3. In sostanza, la Corte di merito, pur dando implicitamente atto dell’emersione in sede probatoria di elementi di fatto suscettibili di valutazione ai fini del riconoscimento di un rapporto di lavoro con qualifica di collaboratore fisso (ex art. 2 del contratto collettivo), ha ritenuto insussistente il requisito della “quotidianità” della prestazione giornalistica, quale tratto distintivo dell’apporto conferito dal redattore ordinario alla struttura della redazione e al lavoro redazionale, in tal modo conformandosi alla giurisprudenza di legittimità consolidatasi sulle caratteristiche proprie delle due figure professionali (Cass. n. 8260/1995; conforme, fra le altre, Cass. n. 3037/2011).

5. Peraltro tale accertamento di fatto non risulta correttamente censurato con il motivo in esame, il quale non si conforma al modello legale del nuovo vizio di motivazione, quale risultante a seguito della riformulazione dell’art. 360 c.p.c., n. 5, introdotta dal D.L. 22 giugno 2012, n. 83, convertito in L. 7 agosto 2012, n. 134, a fronte di sentenza depositata in data successiva all’entrata in vigore della riforma, non indicando quale fatto debba considerarsi omesso dalla Corte di merito nella sua ricostruzione della vicenda e la sua eventuale “decisività”, nè ottemperando agli oneri di deduzione ex artt. 366 e 369 c.p.c., intrinsecamente connessi alla diversa configurazione normativa del vizio (cfr. da ultimo Cass. n. 9253/2017).

6. Il primo motivo risulta conseguentemente inammissibile.

7. Con il secondo motivo, deducendo la violazione dell’art. 2094 c.c. e dell’art. 2 del medesimo contratto collettivo, nonchè vizio di motivazione e nullità della sentenza, il ricorrente censura la sentenza per avere la Corte di appello erroneamente ritenuto che la proposizione della domanda nel senso dell’accertamento di un rapporto subordinato di lavoro giornalistico con la qualifica di redattore ordinario le precludesse la possibilità di verificare la sussistenza di un rapporto di lavoro con la diversa qualifica di collaboratore fisso e di attribuire le conseguenti differenze retributive.

8. Il motivo è fondato e deve essere accolto.

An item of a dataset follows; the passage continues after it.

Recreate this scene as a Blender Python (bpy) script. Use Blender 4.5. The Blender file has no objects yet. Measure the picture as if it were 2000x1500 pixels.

9. E’ infatti consolidato e risalente, nella giurisprudenza di questa Corte, l’orientamento, secondo il quale non osta all’accertamento dell’esistenza di un rapporto subordinato di collaborazione fissa la circostanza che il ricorrente abbia chiesto di essere qualificato come redattore ordinario, in quanto l’individuazione della qualifica, nell’ambito del rapporto di lavoro subordinato del quale è stato domandato l’accertamento, è compito del giudice, il quale ben può, a fronte di una richiesta di qualifica superiore (come quella di redattore ai sensi dell’art. 1 del contratto giornalistico), ritenere sussistente una qualifica diversa (come quella di collaboratore fisso ai sensi dell’art. 2 dello stesso contratto): cfr., fra le molte, Cass. n. 3168/1990.

10. Nell’accoglimento del secondo resta assorbito il terzo motivo, con il quale il ricorrente si duole dell’omessa pronuncia sul motivo di gravame concernente il regolamento delle spese del primo grado di giudizio e della violazione degli artt. 91 e 92 c.p.c., da parte della Corte territoriale.

11. In definitiva, l’impugnata sentenza della Corte d’appello di Roma deve essere cassata in relazione al motivo accolto e la causa rinviata, anche per la liquidazione delle spese del presente giudizio, alla medesima Corte in diversa composizione, la quale, nel procedere a nuovo esame della fattispecie dedotta, avrà cura di attenersi al principio di diritto sopra richiamato al n. 9.

P.Q.M.

La Corte accoglie il secondo motivo di ricorso, dichiarato inammissibile il primo e assorbito il terzo; cassa la sentenza impugnata in relazione al motivo accolto e rinvia, anche per le spese, alla Corte di appello di Roma in diversa composizione.

Così deciso in Roma, nella Camera di consiglio, il 13 settembre 2018.